Ethanol mixed with gas, or ethanol gas, is being used in 11 provinces on a trial basis and research to develop better technology in this regard has been going on for years. Which means the decision to use ethanol gas to fuel vehicles across China by 2020 is based on what has already been achieved in developing the technology to produce the needed volume of ethanol and to promote the shift to clean energy.

Besides, studies are supposedly on to prepare a timetable for phasing out the manufacturing and sales of gas-powered vehicles in the future. The phase-out process is likely to be accompanied by a likely increase in the use of electric vehicles, which could take years because electric cars are expensive and there are too few charging points to meet the rising demand.

Before those goals are realized, however, the use of ethanol gas in vehicles could reduce harmful tailpipe emissions of carbon monoxide, particulate matter and oxides of nitrogen.

China has about 200 million registered vehicles, and the greenhouse gases they emit are major contributors to air pollution.

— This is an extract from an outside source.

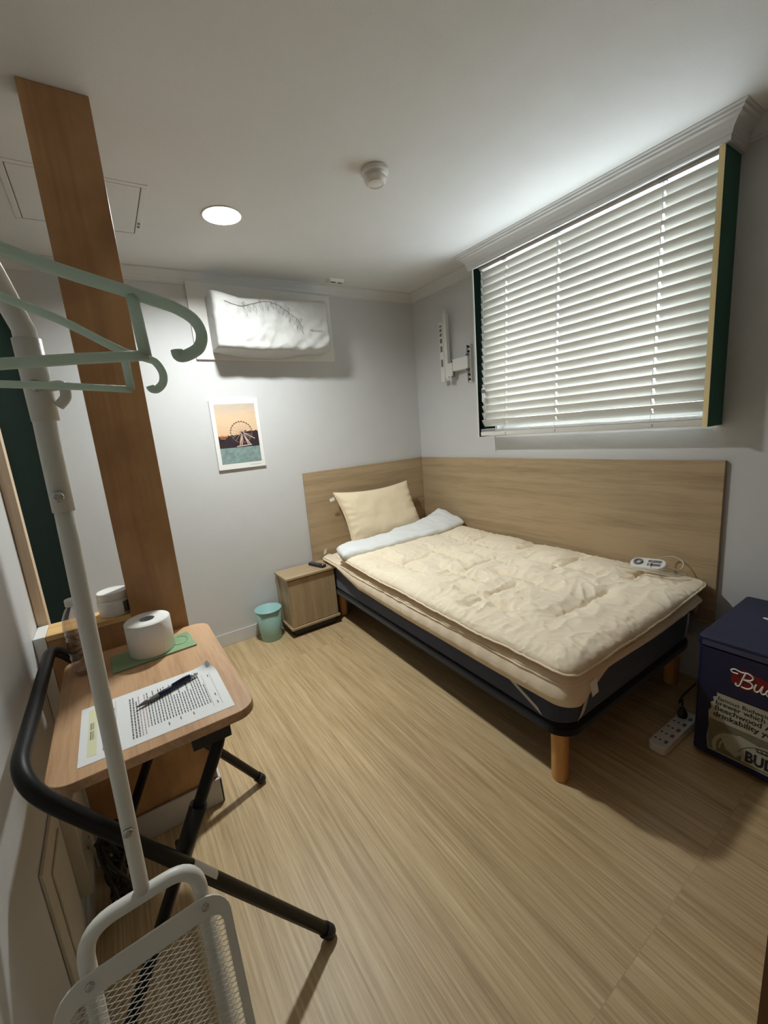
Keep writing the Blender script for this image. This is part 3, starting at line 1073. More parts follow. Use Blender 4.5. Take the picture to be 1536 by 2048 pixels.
for k in range(NW_):
    a0, a1 = 2 * PI * k / NW_, 2 * PI * (k + 1) / NW_
    q = []
    for rr, aa in ((1, a0), (1, a1), (0.955, a1), (0.955, a0)):
        q.append((wc[0] + wr_ * rr * math.cos(aa), wc[1] + wr_ * rr * math.sin(aa) * asp))
    wheel.append(q)
for k in range(26):
    aa = 2 * PI * k / 26
    cx_, cz_ = wc[0] + wr_ * 1.0 * math.cos(aa), wc[1] + wr_ * 1.0 * math.sin(aa) * asp
    gond.append([(cx_ - 0.012, cz_ - 0.009), (cx_ + 0.012, cz_ - 0.009), (cx_ + 0.012, cz_ + 0.009), (cx_ - 0.012, cz_ + 0.009)])


def bar(p, q, w_):
    dx, dz = q[0] - p[0], (q[1] - p[1]) / asp
    ln = math.hypot(dx, dz)
    nx, nz2 = -dz / ln * w_, dx / ln * w_ * asp
    return [(p[0] - nx, p[1] - nz2), (q[0] - nx, q[1] - nz2), (q[0] + nx, q[1] + nz2), (p[0] + nx, p[1] + nz2)]


for k in range(16):
    aa = 2 * PI * k / 16 + 0.1
    spk.append(bar(wc, (wc[0] + wr_ * 0.96 * math.cos(aa), wc[1] + wr_ * 0.96 * math.sin(aa) * asp), 0.004))
pic('wheel_spokes', spk, plain('spoke_print', s2l((190, 160, 140)), 0.5), 0.0011)
pic('wheel_rim', wheel, plain('rim_print', s2l((150, 126, 112)), 0.5), 0.0013)
pic('gondolas', gond, plain('gondola_print', s2l((70, 60, 56)), 0.5), 0.0015)
sup = [bar((0.6, 0.52), b, 0.012) for b in ((0.72, 0.30), (0.77, 0.30), (0.50, 0.30), (0.55, 0.30))] + [bar((0.6, 0.52), (0.9, 0.40), 0.010), bar((0.42, 0.285), (0.80, 0.30), 0.012)]
pic('wheel_supports', sup, plain('support_print', s2l((206, 178, 166)), 0.5), 0.0017)
bm = BM(); box(bm, PX1 - 0.10, PX1 - 0.03, -0.0146, -0.0142, PZ0 + 0.017, PZ0 + 0.0185)
obj('caption_line', bm, 'thread', pr)

# ------------------------------------------------------------------ headboard panels
bm = BM(); box(bm, -1.066, -0.001, -0.02, -0.001, 0.30, 1.05)
tag(obj('headboard_panel', bm, 'oak_x', bevel=0.0015), 'oak-look headboard panel on the back wall behind the pillow', 'headboard')
bm = BM(); box(bm, -0.02, -0.001, -2.05, -0.021, 0.30, 1.05)
tag(obj('headboard_panel', bm, 'oak_y', bevel=0.0015), 'long oak-look side panel on the wall under the window', 'headboard')

# ------------------------------------------------------------------ bed
def bed_x(x, y):                          # the bed stands a little askew: its head end is nearer the window wall
    return x + 0.062 * min(1, max(0, (-x) / 1.06)) * (1 + y / 2.0)


def askew(bm):
    for v in bm.verts:
        v.co.x = bed_x(v.co.x, v.co.y)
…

And it is to reduce these emissions that the government has been promoting new energy vehicles, by subsidizing their manufacturing costs and issuing favorable sales policies since 2010. That more than 1 million new-energy vehicles had been sold in China by the end of last year, making it the country with the highest number of such cars, speaks volumes of its green efforts.

In the first half of this year, China sold 123,000 electric vehicles, the most in the world and almost twice as many as the 64,000 in the United States, and it was also home to nine of the top 20 selling brands in the world.

The use of ethanol gas to fuel cars, therefore, should be seen as a phase that would pave the way to realizing the grander design of having only eco-friendly vehicles on China's roads. The shift to ethanol gas could also help China in upgrading its clean energy policy to meet the commitments it made at the 2015 Paris climate change conference and set an example for other countries to follow.